Strasbourg: trois hommes jugés aux assises après une rixe mortelle au quartier Polygone

Aucun débordement ne sera toléré, prévient le président de la Cour d’assises du Bas-Rhin. Ce mardi 21 novembre, s’est ouvert le très sensible procès de l’affaire de la rixe mortelle, au cours de laquelle Josué Gorreta est mort poignardé le 1er janvier 2021.
Une rixe mortelle sur fond de rivalité entre deux bandes du quartier Polygone de Strasbourg: les "Alsaciens" et les "Espagnols". Une rivalité exacerbée après la mort du trentenaire, la maison d’un des accusés ayant été incendiée et taguée après le drame.
Trois accusés comparaissent au cours de ce procès. Deux d'entre eux étaient en détention provisoire, tandis que le troisième s'est présenté libre devant les juges. Il est suspecté d’avoir blessé au fusil plusieurs personnes au cours de la même nuit.
Un quatrième homme, victime d’un AVC au cours de sa détention provisoire, ne peut être jugé en l’état. Il est le frère jumeau de l’un des deux accusés présents à l’audience.
La salle scindée en deux
Au premier jour du procès, la salle d’audience est scindée en deux. À gauche, les "Alsaciens", des Yéniches, présents pour soutenir les trois accusés qui comparaissent pour meurtre, tentative de meurtre ou violence avec arme.
À droite, les "Espagnols", une communauté de gitans sédentaires implantée dans le même quartier de Strasbourg. Eux portent la mémoire de Josué Gorreta, tué de 18 coups de couteau.
La nuit de sa mort, les trois communautés du quartier Polygone célèbrent le passage à la nouvelle année. La fête vire au drame en fin de soirée. Josué Gorreta, un père de famille de 38 ans, succombe à ses blessures. Son neveu est également poignardé. Il survit néanmoins à l’agression.
La personnalité des accusés disséquée
L’audience débute dans le calme. La cour s’intéresse en premier lieu à la personnalité des hommes coaccusés d'avoir porté les coups de couteau.
Le premier, âgé de 25 ans, est issu d’un père tsigane et d’une mère qui se décrit comme issue de la culture française. L’homme était éboueur en Allemagne avant son incarcération. Il a passé toute son adolescence à Strasbourg. Une ville qu’il quitte en 2019. Sa compagne, non-issue de la communauté, souhaitait qu'il prenne ses distances avec certaines de ses fréquentations.
Ancien prodige de football, le jeune homme était promis au centre de formation du Racing club de Strasbourg. À son entrée au collège, la drogue et l’alcool s’invitent dans son quotidien. Très influencé par ses cousins déscolarisés, et avec qui il apprécie de passer ses journées, il se détache peu à peu de l'école et de la discipline sportive.

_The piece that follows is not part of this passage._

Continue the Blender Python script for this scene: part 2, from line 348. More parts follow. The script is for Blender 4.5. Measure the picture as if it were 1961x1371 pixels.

Ses parents ne l’abandonnent pas et souhaitent le sortir de la culture "manouche", qu'ils décrivent comme "arriérée". Une volonté qui va se heurter à la réalité du quartier. Tous les accusés s’accordent à décrire un endroit malfaisant et rongé par le trafic de drogue.
L’accusé, lui, se dit attaché aux valeurs familiales. Généreux, gentil, mais aussi impulsif. Un défaut sur lequel il travaille depuis sa détention, en participant notamment à un stage de gestion de ses émotions.
Ils nient les faits
Le second accusé est quant à lui connu pour son penchant pour l’alcool. Son casier judiciaire est ponctué de condamnation pour état d'ivresse. L’homme est le cousin du père du premier accusé.
Il passe une partie de son enfance sur la route. Une existence qu’il poursuit avec sa première compagne. Le père de famille est très attaché à son frère jumeau, absent du procès.
Il le décrit comme son protecteur. L'homme a traversé des épreuves. Victime d'une tumeur, son œil droit lui est retiré durant l'enfance. À 17 ans, il est poignardé par deux fois. On lui retire la rate et opère son pancréas en urgence. Depuis, il se dit traumatisé et explique se reposer beaucoup sur la présence de son frère.
Ce mardi, aucun des deux hommes n'a admis avoir été auteur de l'agression mortelle de Josué Gorreta, le 1er janvier 2021. L'enquête menée par la juge d'instruction, Sophie Thomann, conclut pourtant bien à leur culpabilité. À cette heure, ils demeurent présumés innocents et disposent de quatre jours pour en convaincre les jurés.